* **Task description**: Both the line containing "What Blender Python" and the line containing "import numpy as np" are to be reproduced exactly, along with every line between them, and nothing more.

• • • •

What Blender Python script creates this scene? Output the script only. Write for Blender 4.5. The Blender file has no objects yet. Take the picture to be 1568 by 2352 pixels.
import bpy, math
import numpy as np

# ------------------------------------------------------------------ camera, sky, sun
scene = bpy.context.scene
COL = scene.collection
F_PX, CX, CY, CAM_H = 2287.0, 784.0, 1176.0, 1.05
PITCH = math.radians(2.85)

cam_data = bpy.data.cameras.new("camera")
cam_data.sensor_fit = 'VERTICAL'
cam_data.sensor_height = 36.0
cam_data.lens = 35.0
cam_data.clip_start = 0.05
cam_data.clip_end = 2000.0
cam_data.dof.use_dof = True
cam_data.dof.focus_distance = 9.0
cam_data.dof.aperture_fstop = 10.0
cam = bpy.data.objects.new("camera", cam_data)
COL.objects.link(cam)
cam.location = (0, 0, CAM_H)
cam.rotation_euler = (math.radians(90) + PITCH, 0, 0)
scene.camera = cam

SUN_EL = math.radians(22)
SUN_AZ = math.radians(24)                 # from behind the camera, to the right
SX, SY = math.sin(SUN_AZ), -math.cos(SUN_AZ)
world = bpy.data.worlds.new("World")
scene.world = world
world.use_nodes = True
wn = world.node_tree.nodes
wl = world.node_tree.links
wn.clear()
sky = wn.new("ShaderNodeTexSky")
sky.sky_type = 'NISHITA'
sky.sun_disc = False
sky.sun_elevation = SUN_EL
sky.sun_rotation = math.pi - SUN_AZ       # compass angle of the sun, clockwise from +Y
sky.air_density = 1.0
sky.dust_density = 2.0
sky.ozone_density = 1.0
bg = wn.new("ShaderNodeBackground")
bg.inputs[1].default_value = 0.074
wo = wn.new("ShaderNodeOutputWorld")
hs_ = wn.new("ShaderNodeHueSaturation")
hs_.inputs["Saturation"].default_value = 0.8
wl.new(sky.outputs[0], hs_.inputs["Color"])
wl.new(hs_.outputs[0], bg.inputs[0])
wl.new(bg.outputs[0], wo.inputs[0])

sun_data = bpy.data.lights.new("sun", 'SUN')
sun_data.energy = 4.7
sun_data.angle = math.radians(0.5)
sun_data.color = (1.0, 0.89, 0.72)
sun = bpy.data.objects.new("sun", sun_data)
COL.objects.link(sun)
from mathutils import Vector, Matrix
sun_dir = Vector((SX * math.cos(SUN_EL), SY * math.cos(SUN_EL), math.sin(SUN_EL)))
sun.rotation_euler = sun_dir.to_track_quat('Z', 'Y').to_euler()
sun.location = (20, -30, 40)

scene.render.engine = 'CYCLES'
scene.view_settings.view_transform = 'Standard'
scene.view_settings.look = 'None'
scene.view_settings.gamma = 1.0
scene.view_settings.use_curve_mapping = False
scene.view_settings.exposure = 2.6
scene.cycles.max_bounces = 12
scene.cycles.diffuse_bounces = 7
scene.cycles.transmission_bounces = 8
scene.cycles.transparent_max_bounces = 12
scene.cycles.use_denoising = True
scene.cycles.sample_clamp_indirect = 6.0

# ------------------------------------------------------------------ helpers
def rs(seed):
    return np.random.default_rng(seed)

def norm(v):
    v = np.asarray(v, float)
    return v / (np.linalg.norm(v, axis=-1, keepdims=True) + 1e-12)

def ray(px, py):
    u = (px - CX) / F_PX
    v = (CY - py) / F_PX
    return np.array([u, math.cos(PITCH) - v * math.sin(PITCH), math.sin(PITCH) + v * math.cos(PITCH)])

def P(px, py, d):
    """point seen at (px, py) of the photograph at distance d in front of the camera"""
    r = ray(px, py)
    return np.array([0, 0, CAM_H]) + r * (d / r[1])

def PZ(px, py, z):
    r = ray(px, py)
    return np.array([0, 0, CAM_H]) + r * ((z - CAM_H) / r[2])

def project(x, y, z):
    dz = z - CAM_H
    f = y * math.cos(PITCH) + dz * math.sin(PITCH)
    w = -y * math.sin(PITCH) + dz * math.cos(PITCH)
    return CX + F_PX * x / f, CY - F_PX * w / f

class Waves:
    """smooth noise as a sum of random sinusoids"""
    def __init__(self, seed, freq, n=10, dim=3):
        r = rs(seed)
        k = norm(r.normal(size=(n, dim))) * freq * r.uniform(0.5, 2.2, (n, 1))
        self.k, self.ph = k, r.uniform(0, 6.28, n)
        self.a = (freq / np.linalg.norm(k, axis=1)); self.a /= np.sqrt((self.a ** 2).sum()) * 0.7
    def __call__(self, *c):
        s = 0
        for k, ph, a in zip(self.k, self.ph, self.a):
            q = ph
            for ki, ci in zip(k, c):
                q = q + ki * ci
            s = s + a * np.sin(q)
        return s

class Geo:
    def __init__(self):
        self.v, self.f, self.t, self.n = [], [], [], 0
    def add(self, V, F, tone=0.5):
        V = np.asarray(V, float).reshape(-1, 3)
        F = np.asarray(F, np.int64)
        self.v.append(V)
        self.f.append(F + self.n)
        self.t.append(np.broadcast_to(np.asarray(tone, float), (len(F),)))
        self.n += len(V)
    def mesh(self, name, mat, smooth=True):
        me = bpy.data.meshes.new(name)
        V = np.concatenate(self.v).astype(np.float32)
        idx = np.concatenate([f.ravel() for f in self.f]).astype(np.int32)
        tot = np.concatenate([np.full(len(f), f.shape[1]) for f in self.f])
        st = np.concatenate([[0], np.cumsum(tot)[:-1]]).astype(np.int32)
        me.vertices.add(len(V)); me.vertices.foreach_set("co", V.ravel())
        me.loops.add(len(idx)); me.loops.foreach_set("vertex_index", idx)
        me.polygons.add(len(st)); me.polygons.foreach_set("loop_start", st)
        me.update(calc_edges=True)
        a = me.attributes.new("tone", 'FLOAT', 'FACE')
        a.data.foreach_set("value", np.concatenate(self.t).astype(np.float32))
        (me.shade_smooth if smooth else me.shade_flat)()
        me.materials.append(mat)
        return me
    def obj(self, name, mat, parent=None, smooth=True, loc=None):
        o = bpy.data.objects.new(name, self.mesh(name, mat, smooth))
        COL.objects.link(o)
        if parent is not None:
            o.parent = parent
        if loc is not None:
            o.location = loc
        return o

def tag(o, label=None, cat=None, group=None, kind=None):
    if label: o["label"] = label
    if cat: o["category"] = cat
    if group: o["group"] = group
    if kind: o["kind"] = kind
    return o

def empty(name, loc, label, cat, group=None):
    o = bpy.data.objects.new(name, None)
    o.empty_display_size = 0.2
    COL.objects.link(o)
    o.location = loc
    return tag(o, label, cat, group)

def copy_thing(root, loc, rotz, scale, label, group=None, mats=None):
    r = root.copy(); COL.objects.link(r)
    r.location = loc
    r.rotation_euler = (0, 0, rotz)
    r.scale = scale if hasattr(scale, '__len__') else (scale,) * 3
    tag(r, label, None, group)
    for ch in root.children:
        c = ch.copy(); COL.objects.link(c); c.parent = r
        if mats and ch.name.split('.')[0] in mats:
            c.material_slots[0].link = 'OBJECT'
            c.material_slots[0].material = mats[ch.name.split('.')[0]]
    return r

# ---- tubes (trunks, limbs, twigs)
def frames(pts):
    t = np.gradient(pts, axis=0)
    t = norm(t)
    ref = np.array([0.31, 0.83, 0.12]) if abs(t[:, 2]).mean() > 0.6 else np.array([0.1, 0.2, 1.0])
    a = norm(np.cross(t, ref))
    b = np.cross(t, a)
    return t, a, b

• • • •

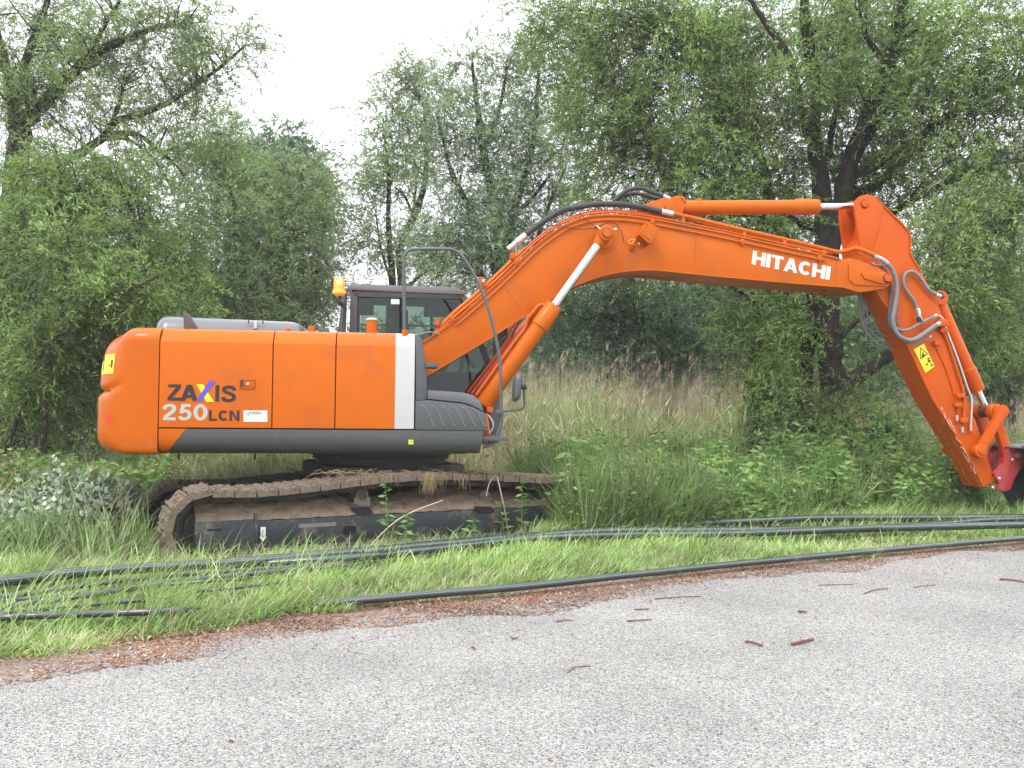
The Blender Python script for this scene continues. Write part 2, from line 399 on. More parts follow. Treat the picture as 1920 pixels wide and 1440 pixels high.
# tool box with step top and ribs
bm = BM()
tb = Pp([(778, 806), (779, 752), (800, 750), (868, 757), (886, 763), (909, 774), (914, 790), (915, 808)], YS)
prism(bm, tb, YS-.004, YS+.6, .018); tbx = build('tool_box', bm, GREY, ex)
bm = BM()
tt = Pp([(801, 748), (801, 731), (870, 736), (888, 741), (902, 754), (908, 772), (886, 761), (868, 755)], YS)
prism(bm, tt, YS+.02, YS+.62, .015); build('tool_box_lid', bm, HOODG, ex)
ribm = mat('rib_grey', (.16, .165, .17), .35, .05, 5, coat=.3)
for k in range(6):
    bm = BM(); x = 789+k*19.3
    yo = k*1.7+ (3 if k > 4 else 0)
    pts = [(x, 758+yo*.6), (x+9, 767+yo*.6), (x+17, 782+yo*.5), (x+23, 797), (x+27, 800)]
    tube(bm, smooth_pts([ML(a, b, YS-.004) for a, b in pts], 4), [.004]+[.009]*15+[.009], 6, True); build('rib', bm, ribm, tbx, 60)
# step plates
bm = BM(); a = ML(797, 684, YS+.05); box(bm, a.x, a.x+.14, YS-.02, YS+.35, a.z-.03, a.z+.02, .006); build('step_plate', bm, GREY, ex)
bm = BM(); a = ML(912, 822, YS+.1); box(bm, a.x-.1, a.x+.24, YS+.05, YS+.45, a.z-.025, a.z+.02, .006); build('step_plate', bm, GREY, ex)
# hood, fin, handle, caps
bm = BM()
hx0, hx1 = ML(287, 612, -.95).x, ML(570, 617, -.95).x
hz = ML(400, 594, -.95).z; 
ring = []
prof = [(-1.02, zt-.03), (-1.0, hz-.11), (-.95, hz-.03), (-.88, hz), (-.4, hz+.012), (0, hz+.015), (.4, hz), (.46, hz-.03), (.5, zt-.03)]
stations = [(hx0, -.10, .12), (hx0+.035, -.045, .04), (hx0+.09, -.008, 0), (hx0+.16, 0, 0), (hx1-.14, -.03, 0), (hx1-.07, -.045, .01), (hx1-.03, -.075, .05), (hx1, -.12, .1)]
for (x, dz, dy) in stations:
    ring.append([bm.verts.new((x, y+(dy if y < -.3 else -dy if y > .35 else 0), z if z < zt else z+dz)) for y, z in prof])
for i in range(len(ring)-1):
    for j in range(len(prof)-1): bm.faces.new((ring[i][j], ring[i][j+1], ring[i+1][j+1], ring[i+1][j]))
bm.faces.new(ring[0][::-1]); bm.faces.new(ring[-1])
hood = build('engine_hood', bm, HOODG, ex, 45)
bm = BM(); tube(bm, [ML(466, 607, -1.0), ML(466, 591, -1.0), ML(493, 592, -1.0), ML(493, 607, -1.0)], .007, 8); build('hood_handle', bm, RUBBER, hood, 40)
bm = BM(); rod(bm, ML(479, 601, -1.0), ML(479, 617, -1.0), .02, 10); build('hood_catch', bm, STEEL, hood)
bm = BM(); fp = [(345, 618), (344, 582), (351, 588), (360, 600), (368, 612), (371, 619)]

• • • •

* **Exercise solution**:
What Blender Python script creates this scene? Output the script only. Write for Blender 4.5. The Blender file has no objects yet. Take the picture to be 1568 by 2352 pixels.
import bpy, math
import numpy as np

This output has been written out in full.